Saturday, August 22, 2009

Would I?

Tom stopped at the video rental store on the way home last night and picked up a movie. Living with kids often means that we are subjected to watching horrible children's movies. Some of them are really bad. If you've ever had occasion to watch Shark Boy and Lava Girl, you will have no other choice but to agree with me. If you've never been subjected to that movie, avoid it however possible. Trust me. It's that bad.

There have been some so bad that we stopped watching them mid-film. I think the last one that happened with was the Golden Compass. I want to say we only got about 15 minutes into it before we gave up trying. The one that Tom brought home last night was better though. I'd even venture to say it is a good movie. It's certainly a thought provoking movie, for sure.

He rented 17 Again. The girls wanted to see it only because Zac Efron is in it. Not that I can really say that I blame them. He is adorable. In the movie, Matthew Perry's character, who is about our age, wishes he could go back to when he was 17. And through the magic of movies, he is transformed back into the 17 year old played by Zac.

The premise of the film is that he is stuck in a life he didn't plan for, hates his job, his wife is divorcing him and he is totally irrelevant to his teenage children. If only he could go back to that pivotal point in his life, the one where he chose to stay with his pregnant girlfriend and abandon his hopes of a basketball scholarship, things, so he thought, would be different. Better.

There are times in all of our lives like that, I suppose. The moments where one decision irreversibly shapes our futures. If I could go back to any one of them, would I? If I could go back to high school, would I? The answer is a resounding no.

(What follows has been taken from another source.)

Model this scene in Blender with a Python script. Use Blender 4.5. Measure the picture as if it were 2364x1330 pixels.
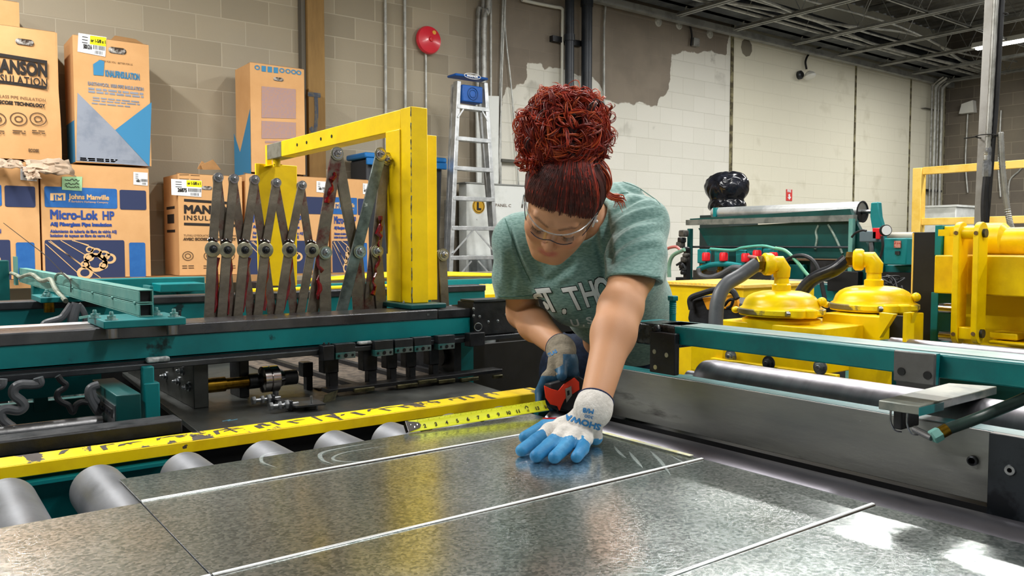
import bpy, bmesh, math, random
import numpy as np
from mathutils import Vector, Matrix
from mathutils.bvhtree import BVHTree
rnd = random.Random(7)
for o in list(bpy.data.objects): bpy.data.objects.remove(o)
SC = bpy.context.scene
COL = SC.collection
# ---------------------------------------------------------------- camera
F = 1895.0; CX = 1182.0; CY = 665.0; CAMZ = 1.324
YAW = math.radians(53); PITCH = -math.atan(100/1895.0)
fw = Vector((math.cos(PITCH)*math.cos(YAW), math.cos(PITCH)*math.sin(YAW), math.sin(PITCH)))
rt = Vector((math.sin(YAW), -math.cos(YAW), 0)); up = rt.cross(fw)
CAM = Vector((0, 0, CAMZ))
cd = bpy.data.cameras.new('camera'); cam = bpy.data.objects.new('camera', cd); COL.objects.link(cam)
cd.sensor_width = 36; cd.lens = F/2364*36; cd.clip_start = 0.02; cd.clip_end = 100
cam.matrix_world = Matrix(((rt.x, up.x, -fw.x, 0), (rt.y, up.y, -fw.y, 0), (rt.z, up.z, -fw.z, CAMZ), (0, 0, 0, 1)))
SC.camera = cam
# ---------------------------------------------------------------- world, exposure
w = bpy.data.worlds.new('world'); SC.world = w; w.use_nodes = True
w.node_tree.nodes['Background'].inputs[0].default_value = (.93, .97, 1, 1)
w.node_tree.nodes['Background'].inputs[1].default_value = .24
SC.view_settings.view_transform = 'Standard'; SC.view_settings.look = 'None'
SC.view_settings.exposure = 0.32; SC.view_settings.gamma = 1; SC.view_settings.use_curve_mapping = False
# ceiling strip lights: (x, y, watts); all run along Y
STRIPS = [(12.0, 4.1, 105), (8.3, 3.6, 120), (8.3, -.3, 60), (5.0, 2.9, 105), (5.0, -.8, 80), (3.2, 3.1, 80), (-.1, 4.4, 150), (-2.2, 3.0, 110), (1.6, -.8, 75)]
for i, (x, y, p) in enumerate(STRIPS):
    l = bpy.data.lights.new('strip_light_glow', 'AREA'); l.shape = 'RECTANGLE'; l.size = .12; l.size_y = 2.4
    l.energy = p; l.color = (1, .985, .95)
    lo = bpy.data.objects.new('strip_light_glow', l); lo.location = (x, y, 3.985); COL.objects.link(lo)
# ---------------------------------------------------------------- helpers: pixels to points on real planes
def ray(px, py): return fw + rt*((px-CX)/F) + up*((CY-py)/F)
def PX(X, px, py): r = ray(px, py); return CAM + r*((X-CAM.x)/r.x)
def PY(Y, px, py): r = ray(px, py); return CAM + r*((Y-CAM.y)/r.y)
def PZ(Z, px, py): r = ray(px, py); return CAM + r*((Z-CAM.z)/r.z)
def PD(d, px, py): return CAM + ray(px, py)*d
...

Sure, things are different than I ever imagined that they would be. I'm not supposed to be a stay at home mom. I'm not supposed to be living in Colorado. I should be some high powered attorney, successful and important. I'm supposed to be financially secure, living the sweet life. I am supposed to have a beach house by now. If things had gone according to my plan, I'd have one child now, and would have perfected the working mother dream. That was the plan.

Some of the things that shaped the future were things I didn't have control over. But they weren't all like that. I made choices. I am where I am as a result of those choices. Every once in a while, I question things. The "what ifs" start running through my head. Then I look at my children, and I know that I am exactly where I am supposed to be.

Would I ever want to be 17 Again? No thanks.